Written by Harvey Nelson
Have you ever held a meeting and were so excited to bring the team together and share a new idea you’d been working on for months only to leave feeling as if your idea never had a chance? You go in knowing there will be some in the meeting who will be critical of your idea regardless of what it is. Yet others who would normally back you up didn’t support you. What happened?
At Main Street Gourmet, we have found it is not necessarily the personalities that cause a meeting to be ineffective, but basic human nature and a lack of clarity. It turns out the secret to an effective meeting is being clear on what you expect from the outset.
Create a template
To give a meeting the best chance of success, work has to be done at the time the meeting is coordinated. It has to be made clear what it is you want to accomplish, which can be done by declaring what type of meeting it is at the point you ask others to participate.
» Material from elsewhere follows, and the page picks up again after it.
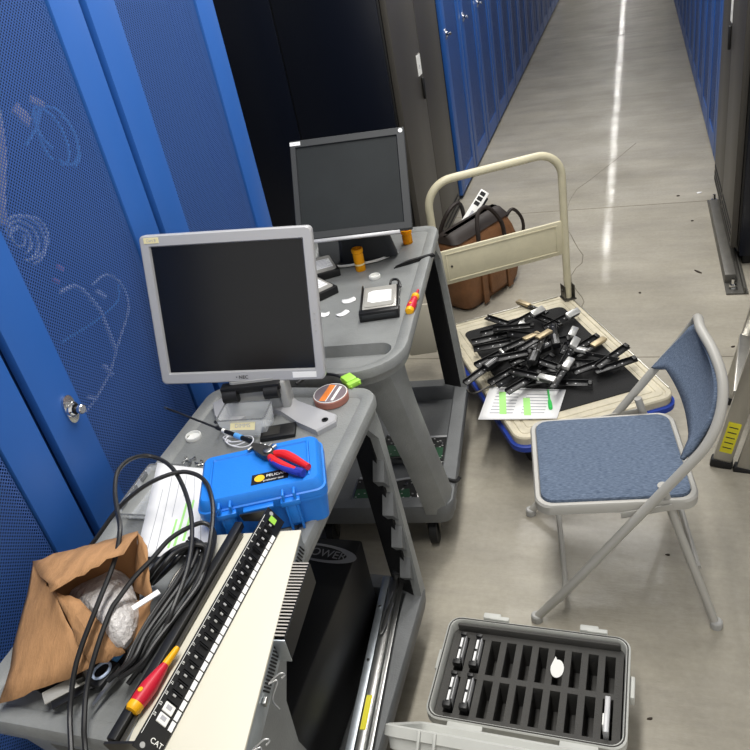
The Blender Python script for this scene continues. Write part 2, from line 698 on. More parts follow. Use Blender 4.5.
tag(pc.build('patch_cable', 'pale_cable'), 'coil of white cable behind the cabinet mesh near the left edge', 'cable')
behind('hanging_cable', 'beige hanging cord behind the mesh at the left edge', 'cord', [(-4, 110), (0, 135), (2, 160), (1, 190), (2, 225)], .009, 'beige_cable')
behind('fibre_cable', 'pale cable arcing down behind the cabinet mesh below the white coil', 'cable',
       [(92, 285), (105, 275), (118, 280), (127, 296), (128, 312), (121, 335), (116, 352), (110, 372), (98, 395), (86, 412)], .003, 'pale_cable')
behind('fibre_cable', 'grey cable bundle fanned out behind the cabinet mesh', 'cable',
       [(60, 292), (76, 286), (90, 298), (101, 312), (108, 330), (116, 350)], .005, 'pale_cable')
behind('fibre_cable', 'blue cable running slantwise behind the lower cabinet mesh', 'cable',
       [(62, 342), (85, 328), (102, 316), (118, 300), (118, 285)], .0026, 'blue_cable')
for k, (x, y, w, h, a, m, lb) in enumerate((
        (22, 115, .024, .044, .55, 'beige_cable', 'beige cable plug behind the mesh, upper one with a bent neck'),
        (37, 102, .014, .036, .9, 'beige_cable', 'narrow beige plug above the blue coil behind the mesh'),
        (101, 294, .011, .034, .7, 'pale_cable', 'white plug at the top of the arcing cable behind mesh'),
        (108, 370, .011, .04, .35, 'pale_cable', 'white cable tag halfway down the arcing cable behind mesh'),
        (92, 398, .010, .03, .8, 'pale_cable', 'white cable tag near the door lock behind mesh'),
        (60, 268, .009, .02, .7, 'pinkish', 'upper small pink port cover behind the mesh'),
        (56, 281, .008, .018, .7, 'pinkish', 'lower small pink port cover behind the mesh'))):
    p = onx(x, y, XB)
    o = MB().box((0, 0, 0), (.008, w, h), .002).build('cable_plug', m)
    o.location = p
    o.rotation_euler = (a, 0, 0)
    tag(o, lb, 'plug', 'plugs behind the cabinet mesh')


# black racks with grey double doors
def black_rack(loc, rz, label):
    """local: doors face +x at x=0, y 0..0.985 along the row"""
    t = thing('equipment_rack', label, 'server cabinet', loc, rz)
    W, D, H = .985, 1.0, 2.12
    MB().box((-D / 2 - .03, W / 2, H / 2 + .04), (D, W, H - .08), .004).build('body', 'black_plastic', t)
    for sy in (0, 1):
        sp = MB()
        y = -.004 if sy == 0 else W + .004
        sp.box((-.03 - .262, y, 1.06), (.505, .012, 2.0), .003)
        sp.box((-.03 - .78, y, 1.06), (.515, .012, 2.0), .003)
        sp.build('side_panel', 'black_gloss', t)
    for k, (ya, yb) in enumerate(((.006, W / 2 - .003), (W / 2 + .003, W - .006))):
        d = MB().box((-.014, (ya + yb) / 2, 1.09), (.03, yb - ya, 1.98), .004)
        dr = d.build('door', 'rack_grey', t)
        v = MB()
        for j in range(3):
            v.box((.0018, (ya + yb) / 2, .13 + .035 * j), (.002, yb - ya - .05, .014))
        v.build('vent_slot', 'black_matte', dr, smooth=0)
    lb = MB().box((.0025, W / 2 - .06, 1.10), (.002, .075, .10)).build('label_plate', 'white_plastic', t, smooth=0)
    text('lettering', '8', .03, 'ink', lb, T(.0038, W / 2 - .06, 1.09) @ RZ(PI / 2) @ RX(PI / 2))
    MB().box((.008, W / 2 - .045, .98), (.014, .022, .11), .004).build('door_handle', 'black_plastic', t)
    for yy in (.06, W - .06):
        MB().box((-.1, yy, .03), (.08, .06, .06), .004).build('foot', 'black_plastic', t)
    return t


black_rack((-1.062, 3.63, 0), 0, 'black rack with grey doors left of the aisle behind the dark monitor')
black_rack((.449, 4.775, 0), PI, 'black rack with grey doors standing on a steel beam at the right edge')
# seismic beam under the right rack
t = thing('anchor_beam', 'dark steel floor beam bolted in front of the right rack', 'beam', (.447, 4.09, 0))
bm_ = MB()
bm_.box((.01, 0, .004), (.095, 1.2, .008))
bm_.box((-.012, 0, .03), (.05, .98, .045), .003)
bm_.box((.04, 0, .02), (.006, 1.2, .03))
bm_.build('channel', 'beam_grey', t)
for yy in (-.55, .55):
    b = MB()
    b.cyl((-.005, yy, .008), (-.005, yy, .014), .02)
    b.lathe([(.017, .014), (.017, .03)], (-.005, yy, 0), n=6)
    b.cyl((-.005, yy, .026), (-.005, yy, .058), .008)
    b.build('anchor_bolt', 'chrome', t)


# ------------------------------------------------------------------ utility carts
CT = .836   # working surface height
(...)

This can be as simple as creating a template that looks something like this:
What are we trying to accomplish and what type of meeting is it?
- Explorer
- Awareness/education
- Brainstorming; idea generation
- Clarification dialogue
- Artist
- Add Color
- Judge
- Prioritizing
- Solution/Decision
- Warrior
- Assigning Responsibilities
- Stating Goals
Why this simple tool helps
By stating what you want to accomplish, the organizer creates a focus and provides assurance to the participants that there is a need for the meeting. It also encourages those invited (even if it is subconsciously) to begin preparing to work towards the goal.
But the most important piece is declaring the type of meeting. The most effective explanation of the meeting types I have found comes from Roger von Oech’s concepts of the explorer, artist, judge and warrior. He used these terms to describe various phases in the creative process, defined as:
• Explorer — observing, questioning, open, anything goes, no wrong answers.
• Artist — combining, tweaking, synthesizing.
• Judge — critical eye, prioritizing, deciding, being realistic.
• Warrior — taking action, getting it done.
Applying these concepts to meetings requires looking at each type as a phase. The key is to clarify which phase everyone should be in for the particular meeting. Thus, when exploring, be an observer or an adventurer, but don’t be a judge.
You must decide and declare what type of meeting it is upfront. By letting people know that a particular meeting is an explorer meeting and that no decision will be made, or that it’s a judging meeting and it is appropriate to be critical, you raise the odds of accomplishing your goal.
Clarifying your meeting using this or a similar template will be the best thing for your discussions.